____ COLLECTED DATA
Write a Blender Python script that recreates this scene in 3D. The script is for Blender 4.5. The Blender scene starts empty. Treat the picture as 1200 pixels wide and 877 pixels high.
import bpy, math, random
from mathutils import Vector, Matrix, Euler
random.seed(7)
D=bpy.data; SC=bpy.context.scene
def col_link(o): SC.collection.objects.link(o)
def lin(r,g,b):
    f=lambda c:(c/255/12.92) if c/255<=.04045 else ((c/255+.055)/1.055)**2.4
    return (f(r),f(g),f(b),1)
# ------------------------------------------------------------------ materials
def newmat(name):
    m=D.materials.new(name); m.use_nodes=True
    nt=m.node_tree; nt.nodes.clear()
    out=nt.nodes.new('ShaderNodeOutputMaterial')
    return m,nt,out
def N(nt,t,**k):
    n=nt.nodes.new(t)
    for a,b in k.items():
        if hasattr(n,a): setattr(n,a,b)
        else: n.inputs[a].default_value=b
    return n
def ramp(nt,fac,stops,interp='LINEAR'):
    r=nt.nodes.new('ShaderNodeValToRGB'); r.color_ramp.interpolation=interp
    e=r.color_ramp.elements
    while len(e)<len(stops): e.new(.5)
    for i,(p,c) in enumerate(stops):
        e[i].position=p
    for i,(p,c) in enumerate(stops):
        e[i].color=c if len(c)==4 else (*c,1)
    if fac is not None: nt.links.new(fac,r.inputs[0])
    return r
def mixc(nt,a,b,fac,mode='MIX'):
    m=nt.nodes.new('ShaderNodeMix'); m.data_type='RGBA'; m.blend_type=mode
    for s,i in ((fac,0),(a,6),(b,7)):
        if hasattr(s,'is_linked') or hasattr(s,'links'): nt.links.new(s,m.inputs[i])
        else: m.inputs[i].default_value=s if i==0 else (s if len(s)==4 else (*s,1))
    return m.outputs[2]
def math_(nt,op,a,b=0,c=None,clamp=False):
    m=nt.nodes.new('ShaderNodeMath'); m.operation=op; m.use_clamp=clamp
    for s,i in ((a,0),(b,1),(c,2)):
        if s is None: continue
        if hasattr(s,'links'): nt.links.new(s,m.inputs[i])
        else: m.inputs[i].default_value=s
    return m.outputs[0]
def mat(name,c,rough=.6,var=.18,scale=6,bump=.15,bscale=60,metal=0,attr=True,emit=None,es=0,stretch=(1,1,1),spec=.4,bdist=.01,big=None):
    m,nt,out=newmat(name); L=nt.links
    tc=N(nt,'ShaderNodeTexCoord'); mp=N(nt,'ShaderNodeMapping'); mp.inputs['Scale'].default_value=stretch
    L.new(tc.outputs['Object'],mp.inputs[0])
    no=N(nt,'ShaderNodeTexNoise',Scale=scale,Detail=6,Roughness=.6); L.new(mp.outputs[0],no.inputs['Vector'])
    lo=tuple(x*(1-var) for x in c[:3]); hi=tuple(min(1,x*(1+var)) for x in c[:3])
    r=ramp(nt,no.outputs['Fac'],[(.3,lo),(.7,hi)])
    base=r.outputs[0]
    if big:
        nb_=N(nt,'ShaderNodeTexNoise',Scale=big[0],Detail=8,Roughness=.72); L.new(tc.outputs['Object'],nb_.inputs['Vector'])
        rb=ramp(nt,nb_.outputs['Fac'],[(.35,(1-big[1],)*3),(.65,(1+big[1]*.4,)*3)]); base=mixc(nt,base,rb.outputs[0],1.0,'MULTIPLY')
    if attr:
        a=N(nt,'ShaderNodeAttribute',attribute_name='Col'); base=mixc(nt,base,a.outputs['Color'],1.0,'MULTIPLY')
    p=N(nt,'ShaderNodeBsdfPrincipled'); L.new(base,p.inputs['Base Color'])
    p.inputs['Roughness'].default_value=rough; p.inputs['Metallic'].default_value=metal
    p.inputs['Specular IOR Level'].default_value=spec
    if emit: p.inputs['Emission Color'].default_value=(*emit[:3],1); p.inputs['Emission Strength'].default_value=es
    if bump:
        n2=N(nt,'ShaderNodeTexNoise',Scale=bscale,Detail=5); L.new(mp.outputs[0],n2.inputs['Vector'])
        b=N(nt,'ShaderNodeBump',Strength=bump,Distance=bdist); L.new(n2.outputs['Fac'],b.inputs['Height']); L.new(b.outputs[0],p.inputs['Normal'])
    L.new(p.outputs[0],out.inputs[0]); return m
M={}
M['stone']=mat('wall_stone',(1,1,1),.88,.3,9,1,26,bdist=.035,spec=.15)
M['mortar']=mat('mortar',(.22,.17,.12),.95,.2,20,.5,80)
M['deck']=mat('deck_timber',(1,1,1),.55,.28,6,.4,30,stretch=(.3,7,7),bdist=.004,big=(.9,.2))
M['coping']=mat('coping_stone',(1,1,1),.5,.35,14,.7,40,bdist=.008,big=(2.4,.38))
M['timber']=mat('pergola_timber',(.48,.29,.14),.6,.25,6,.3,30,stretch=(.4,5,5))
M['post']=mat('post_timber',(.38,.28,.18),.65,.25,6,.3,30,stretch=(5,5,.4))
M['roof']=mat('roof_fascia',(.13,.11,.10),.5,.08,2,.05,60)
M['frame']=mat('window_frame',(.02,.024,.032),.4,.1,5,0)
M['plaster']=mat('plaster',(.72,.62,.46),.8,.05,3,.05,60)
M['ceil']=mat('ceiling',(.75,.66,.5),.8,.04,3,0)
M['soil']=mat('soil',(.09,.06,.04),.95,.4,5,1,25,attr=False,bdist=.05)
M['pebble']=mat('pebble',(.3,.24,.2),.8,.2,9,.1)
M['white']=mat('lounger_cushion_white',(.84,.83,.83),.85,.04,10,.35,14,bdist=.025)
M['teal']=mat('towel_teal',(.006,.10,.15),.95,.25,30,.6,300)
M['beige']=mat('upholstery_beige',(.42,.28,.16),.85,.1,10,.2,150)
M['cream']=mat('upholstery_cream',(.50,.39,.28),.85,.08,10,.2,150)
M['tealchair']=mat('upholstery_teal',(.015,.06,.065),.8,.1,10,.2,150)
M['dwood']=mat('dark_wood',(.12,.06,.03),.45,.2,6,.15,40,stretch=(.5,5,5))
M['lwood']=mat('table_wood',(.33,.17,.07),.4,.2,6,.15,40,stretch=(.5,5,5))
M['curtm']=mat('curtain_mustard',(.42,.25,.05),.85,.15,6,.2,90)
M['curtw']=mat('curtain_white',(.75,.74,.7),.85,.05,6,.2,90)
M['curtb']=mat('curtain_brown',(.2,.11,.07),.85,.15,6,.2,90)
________
◆ TASK STATEMENT
Type out the full listing again, exactly as given.

◆ SOLUTION
Write a Blender Python script that recreates this scene in 3D. The script is for Blender 4.5. The Blender scene starts empty. Treat the picture as 1200 pixels wide and 877 pixels high.
import bpy, math, random
from mathutils import Vector, Matrix, Euler
random.seed(7)
D=bpy.data; SC=bpy.context.scene
def col_link(o): SC.collection.objects.link(o)
def lin(r,g,b):
    f=lambda c:(c/255/12.92) if c/255<=.04045 else ((c/255+.055)/1.055)**2.4
    return (f(r),f(g),f(b),1)
# ------------------------------------------------------------------ materials
def newmat(name):
    m=D.materials.new(name); m.use_nodes=True
    nt=m.node_tree; nt.nodes.clear()
    out=nt.nodes.new('ShaderNodeOutputMaterial')
    return m,nt,out
def N(nt,t,**k):
    n=nt.nodes.new(t)
    for a,b in k.items():
        if hasattr(n,a): setattr(n,a,b)
        else: n.inputs[a].default_value=b
    return n
def ramp(nt,fac,stops,interp='LINEAR'):
    r=nt.nodes.new('ShaderNodeValToRGB'); r.color_ramp.interpolation=interp
    e=r.color_ramp.elements
    while len(e)<len(stops): e.new(.5)
    for i,(p,c) in enumerate(stops):
        e[i].position=p
    for i,(p,c) in enumerate(stops):
        e[i].color=c if len(c)==4 else (*c,1)
    if fac is not None: nt.links.new(fac,r.inputs[0])
    return r
def mixc(nt,a,b,fac,mode='MIX'):
    m=nt.nodes.new('ShaderNodeMix'); m.data_type='RGBA'; m.blend_type=mode
    for s,i in ((fac,0),(a,6),(b,7)):
        if hasattr(s,'is_linked') or hasattr(s,'links'): nt.links.new(s,m.inputs[i])
        else: m.inputs[i].default_value=s if i==0 else (s if len(s)==4 else (*s,1))
    return m.outputs[2]
def math_(nt,op,a,b=0,c=None,clamp=False):
    m=nt.nodes.new('ShaderNodeMath'); m.operation=op; m.use_clamp=clamp
    for s,i in ((a,0),(b,1),(c,2)):
        if s is None: continue
        if hasattr(s,'links'): nt.links.new(s,m.inputs[i])
        else: m.inputs[i].default_value=s
    return m.outputs[0]
def mat(name,c,rough=.6,var=.18,scale=6,bump=.15,bscale=60,metal=0,attr=True,emit=None,es=0,stretch=(1,1,1),spec=.4,bdist=.01,big=None):
    m,nt,out=newmat(name); L=nt.links
    tc=N(nt,'ShaderNodeTexCoord'); mp=N(nt,'ShaderNodeMapping'); mp.inputs['Scale'].default_value=stretch
    L.new(tc.outputs['Object'],mp.inputs[0])
    no=N(nt,'ShaderNodeTexNoise',Scale=scale,Detail=6,Roughness=.6); L.new(mp.outputs[0],no.inputs['Vector'])
    lo=tuple(x*(1-var) for x in c[:3]); hi=tuple(min(1,x*(1+var)) for x in c[:3])
    r=ramp(nt,no.outputs['Fac'],[(.3,lo),(.7,hi)])
    base=r.outputs[0]
    if big:
        nb_=N(nt,'ShaderNodeTexNoise',Scale=big[0],Detail=8,Roughness=.72); L.new(tc.outputs['Object'],nb_.inputs['Vector'])
        rb=ramp(nt,nb_.outputs['Fac'],[(.35,(1-big[1],)*3),(.65,(1+big[1]*.4,)*3)]); base=mixc(nt,base,rb.outputs[0],1.0,'MULTIPLY')
    if attr:
        a=N(nt,'ShaderNodeAttribute',attribute_name='Col'); base=mixc(nt,base,a.outputs['Color'],1.0,'MULTIPLY')
    p=N(nt,'ShaderNodeBsdfPrincipled'); L.new(base,p.inputs['Base Color'])
    p.inputs['Roughness'].default_value=rough; p.inputs['Metallic'].default_value=metal
    p.inputs['Specular IOR Level'].default_value=spec
    if emit: p.inputs['Emission Color'].default_value=(*emit[:3],1); p.inputs['Emission Strength'].default_value=es
    if bump:
        n2=N(nt,'ShaderNodeTexNoise',Scale=bscale,Detail=5); L.new(mp.outputs[0],n2.inputs['Vector'])
        b=N(nt,'ShaderNodeBump',Strength=bump,Distance=bdist); L.new(n2.outputs['Fac'],b.inputs['Height']); L.new(b.outputs[0],p.inputs['Normal'])
    L.new(p.outputs[0],out.inputs[0]); return m
M={}
M['stone']=mat('wall_stone',(1,1,1),.88,.3,9,1,26,bdist=.035,spec=.15)
M['mortar']=mat('mortar',(.22,.17,.12),.95,.2,20,.5,80)
M['deck']=mat('deck_timber',(1,1,1),.55,.28,6,.4,30,stretch=(.3,7,7),bdist=.004,big=(.9,.2))
M['coping']=mat('coping_stone',(1,1,1),.5,.35,14,.7,40,bdist=.008,big=(2.4,.38))
M['timber']=mat('pergola_timber',(.48,.29,.14),.6,.25,6,.3,30,stretch=(.4,5,5))
M['post']=mat('post_timber',(.38,.28,.18),.65,.25,6,.3,30,stretch=(5,5,.4))
M['roof']=mat('roof_fascia',(.13,.11,.10),.5,.08,2,.05,60)
M['frame']=mat('window_frame',(.02,.024,.032),.4,.1,5,0)
M['plaster']=mat('plaster',(.72,.62,.46),.8,.05,3,.05,60)
M['ceil']=mat('ceiling',(.75,.66,.5),.8,.04,3,0)
M['soil']=mat('soil',(.09,.06,.04),.95,.4,5,1,25,attr=False,bdist=.05)
M['pebble']=mat('pebble',(.3,.24,.2),.8,.2,9,.1)
M['white']=mat('lounger_cushion_white',(.84,.83,.83),.85,.04,10,.35,14,bdist=.025)
M['teal']=mat('towel_teal',(.006,.10,.15),.95,.25,30,.6,300)
M['beige']=mat('upholstery_beige',(.42,.28,.16),.85,.1,10,.2,150)
M['cream']=mat('upholstery_cream',(.50,.39,.28),.85,.08,10,.2,150)
M['tealchair']=mat('upholstery_teal',(.015,.06,.065),.8,.1,10,.2,150)
M['dwood']=mat('dark_wood',(.12,.06,.03),.45,.2,6,.15,40,stretch=(.5,5,5))
M['lwood']=mat('table_wood',(.33,.17,.07),.4,.2,6,.15,40,stretch=(.5,5,5))
M['curtm']=mat('curtain_mustard',(.42,.25,.05),.85,.15,6,.2,90)
M['curtw']=mat('curtain_white',(.75,.74,.7),.85,.05,6,.2,90)
M['curtb']=mat('curtain_brown',(.2,.11,.07),.85,.15,6,.2,90)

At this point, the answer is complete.